Directions for this task: Look through the material and copy each line holding "high".

Supplied data:
_ _ _

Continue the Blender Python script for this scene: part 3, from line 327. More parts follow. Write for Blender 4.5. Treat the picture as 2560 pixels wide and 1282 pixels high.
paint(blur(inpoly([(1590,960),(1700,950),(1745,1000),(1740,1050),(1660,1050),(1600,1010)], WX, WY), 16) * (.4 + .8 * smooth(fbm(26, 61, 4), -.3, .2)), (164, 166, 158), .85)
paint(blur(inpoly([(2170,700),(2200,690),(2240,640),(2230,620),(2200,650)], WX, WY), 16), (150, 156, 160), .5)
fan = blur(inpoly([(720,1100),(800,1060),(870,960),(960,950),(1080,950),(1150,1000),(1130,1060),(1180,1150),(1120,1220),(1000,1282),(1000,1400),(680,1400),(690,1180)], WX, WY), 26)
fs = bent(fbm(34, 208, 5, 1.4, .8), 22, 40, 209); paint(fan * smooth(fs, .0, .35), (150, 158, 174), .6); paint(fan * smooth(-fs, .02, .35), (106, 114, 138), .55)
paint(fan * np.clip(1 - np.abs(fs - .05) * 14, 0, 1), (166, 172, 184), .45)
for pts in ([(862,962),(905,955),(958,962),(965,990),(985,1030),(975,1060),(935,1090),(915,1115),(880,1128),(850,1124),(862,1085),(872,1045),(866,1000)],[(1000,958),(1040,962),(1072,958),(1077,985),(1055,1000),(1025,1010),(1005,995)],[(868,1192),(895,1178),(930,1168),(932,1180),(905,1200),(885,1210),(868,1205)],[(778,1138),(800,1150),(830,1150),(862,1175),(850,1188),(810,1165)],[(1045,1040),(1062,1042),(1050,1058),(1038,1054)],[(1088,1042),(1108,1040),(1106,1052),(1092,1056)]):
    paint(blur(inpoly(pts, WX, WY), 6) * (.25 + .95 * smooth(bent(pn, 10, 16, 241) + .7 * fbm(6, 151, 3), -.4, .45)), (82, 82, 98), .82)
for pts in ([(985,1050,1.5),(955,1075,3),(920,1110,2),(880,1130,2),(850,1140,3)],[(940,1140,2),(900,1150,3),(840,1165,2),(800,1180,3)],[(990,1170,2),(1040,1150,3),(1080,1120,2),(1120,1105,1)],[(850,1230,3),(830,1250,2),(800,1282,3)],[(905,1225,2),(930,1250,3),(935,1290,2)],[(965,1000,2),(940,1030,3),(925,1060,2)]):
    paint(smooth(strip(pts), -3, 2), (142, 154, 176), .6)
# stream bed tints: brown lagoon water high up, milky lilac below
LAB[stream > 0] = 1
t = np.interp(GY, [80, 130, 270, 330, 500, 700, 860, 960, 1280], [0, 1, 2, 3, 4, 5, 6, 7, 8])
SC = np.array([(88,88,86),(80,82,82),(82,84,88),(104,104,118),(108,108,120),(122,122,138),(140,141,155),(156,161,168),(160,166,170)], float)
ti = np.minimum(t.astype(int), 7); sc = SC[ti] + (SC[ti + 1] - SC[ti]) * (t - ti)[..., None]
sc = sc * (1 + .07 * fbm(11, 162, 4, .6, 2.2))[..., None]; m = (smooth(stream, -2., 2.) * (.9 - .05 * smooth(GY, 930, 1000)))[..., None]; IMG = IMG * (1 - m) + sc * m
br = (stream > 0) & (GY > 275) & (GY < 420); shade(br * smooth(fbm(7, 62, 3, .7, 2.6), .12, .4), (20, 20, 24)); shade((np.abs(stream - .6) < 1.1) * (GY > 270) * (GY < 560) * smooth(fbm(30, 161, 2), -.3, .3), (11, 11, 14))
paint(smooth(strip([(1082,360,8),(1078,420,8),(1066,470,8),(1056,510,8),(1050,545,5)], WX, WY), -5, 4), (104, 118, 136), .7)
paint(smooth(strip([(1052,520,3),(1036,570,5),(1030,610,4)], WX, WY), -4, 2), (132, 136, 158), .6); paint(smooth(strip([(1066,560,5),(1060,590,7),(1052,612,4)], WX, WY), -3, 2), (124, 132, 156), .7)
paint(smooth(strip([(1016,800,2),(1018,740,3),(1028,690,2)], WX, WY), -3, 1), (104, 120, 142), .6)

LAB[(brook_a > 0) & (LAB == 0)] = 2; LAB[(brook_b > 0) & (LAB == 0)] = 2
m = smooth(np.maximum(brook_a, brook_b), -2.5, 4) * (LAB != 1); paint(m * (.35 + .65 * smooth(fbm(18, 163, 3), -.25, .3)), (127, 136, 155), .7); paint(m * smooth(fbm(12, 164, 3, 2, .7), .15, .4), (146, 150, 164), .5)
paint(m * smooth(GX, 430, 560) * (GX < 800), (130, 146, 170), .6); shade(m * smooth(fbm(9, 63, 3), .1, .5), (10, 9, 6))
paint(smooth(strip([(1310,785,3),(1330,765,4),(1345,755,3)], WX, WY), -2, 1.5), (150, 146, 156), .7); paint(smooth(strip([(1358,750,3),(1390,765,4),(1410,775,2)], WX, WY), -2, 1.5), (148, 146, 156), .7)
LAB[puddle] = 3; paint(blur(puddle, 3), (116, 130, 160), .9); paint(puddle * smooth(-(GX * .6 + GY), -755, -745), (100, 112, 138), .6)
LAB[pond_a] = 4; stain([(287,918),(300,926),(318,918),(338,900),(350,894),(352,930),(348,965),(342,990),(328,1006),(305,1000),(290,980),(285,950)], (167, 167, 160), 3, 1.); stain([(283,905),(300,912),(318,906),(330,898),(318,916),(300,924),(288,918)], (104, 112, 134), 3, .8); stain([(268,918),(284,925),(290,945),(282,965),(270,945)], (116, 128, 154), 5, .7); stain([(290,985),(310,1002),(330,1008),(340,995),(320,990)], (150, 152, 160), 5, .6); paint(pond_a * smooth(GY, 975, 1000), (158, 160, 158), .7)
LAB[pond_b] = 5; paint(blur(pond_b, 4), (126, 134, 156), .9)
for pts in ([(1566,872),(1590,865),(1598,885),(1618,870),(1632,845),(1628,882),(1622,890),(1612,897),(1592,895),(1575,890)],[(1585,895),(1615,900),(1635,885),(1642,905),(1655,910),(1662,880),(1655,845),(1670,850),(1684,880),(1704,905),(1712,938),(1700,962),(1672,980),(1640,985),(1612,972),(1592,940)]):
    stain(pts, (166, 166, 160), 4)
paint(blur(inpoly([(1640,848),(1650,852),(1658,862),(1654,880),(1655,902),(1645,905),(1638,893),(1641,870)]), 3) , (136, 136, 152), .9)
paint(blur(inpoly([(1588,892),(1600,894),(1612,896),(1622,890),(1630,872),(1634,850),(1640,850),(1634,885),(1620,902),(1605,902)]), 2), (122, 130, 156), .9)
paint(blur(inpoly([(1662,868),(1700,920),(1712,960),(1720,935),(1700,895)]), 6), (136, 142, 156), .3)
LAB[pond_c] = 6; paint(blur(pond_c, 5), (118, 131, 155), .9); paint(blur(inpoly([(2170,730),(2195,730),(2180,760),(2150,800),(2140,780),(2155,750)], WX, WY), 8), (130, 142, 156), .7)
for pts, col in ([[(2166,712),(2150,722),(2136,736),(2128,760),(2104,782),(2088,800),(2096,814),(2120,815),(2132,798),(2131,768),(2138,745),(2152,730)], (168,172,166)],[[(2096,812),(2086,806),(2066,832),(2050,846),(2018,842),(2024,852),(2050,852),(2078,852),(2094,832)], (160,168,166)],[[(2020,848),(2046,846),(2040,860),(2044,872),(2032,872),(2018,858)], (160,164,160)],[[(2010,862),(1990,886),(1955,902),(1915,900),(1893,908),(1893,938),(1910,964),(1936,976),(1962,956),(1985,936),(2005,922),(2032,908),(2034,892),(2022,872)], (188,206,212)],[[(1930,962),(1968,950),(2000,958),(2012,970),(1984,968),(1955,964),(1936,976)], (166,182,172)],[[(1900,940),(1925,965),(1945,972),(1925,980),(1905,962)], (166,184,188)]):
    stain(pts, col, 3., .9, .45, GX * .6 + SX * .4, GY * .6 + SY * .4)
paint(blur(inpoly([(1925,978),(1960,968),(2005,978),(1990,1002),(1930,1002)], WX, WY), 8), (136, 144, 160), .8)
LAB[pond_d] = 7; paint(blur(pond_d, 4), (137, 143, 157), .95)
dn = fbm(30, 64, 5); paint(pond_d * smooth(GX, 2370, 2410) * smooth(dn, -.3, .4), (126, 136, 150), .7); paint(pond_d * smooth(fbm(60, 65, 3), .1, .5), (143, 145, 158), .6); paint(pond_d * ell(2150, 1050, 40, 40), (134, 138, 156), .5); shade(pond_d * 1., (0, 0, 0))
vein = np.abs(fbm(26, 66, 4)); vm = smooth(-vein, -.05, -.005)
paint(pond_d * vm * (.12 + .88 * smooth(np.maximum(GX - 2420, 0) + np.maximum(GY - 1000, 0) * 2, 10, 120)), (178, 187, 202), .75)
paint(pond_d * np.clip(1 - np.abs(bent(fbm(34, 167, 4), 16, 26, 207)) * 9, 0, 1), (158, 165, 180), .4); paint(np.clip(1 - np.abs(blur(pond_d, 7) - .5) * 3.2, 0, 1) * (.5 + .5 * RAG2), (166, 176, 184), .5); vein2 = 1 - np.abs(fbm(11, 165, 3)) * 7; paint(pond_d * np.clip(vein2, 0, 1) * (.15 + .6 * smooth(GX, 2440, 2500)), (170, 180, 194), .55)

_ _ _

Result:
Continue the Blender Python script for this scene: part 3, from line 327. More parts follow. Write for Blender 4.5. Treat the picture as 2560 pixels wide and 1282 pixels high.
# stream bed tints: brown lagoon water high up, milky lilac below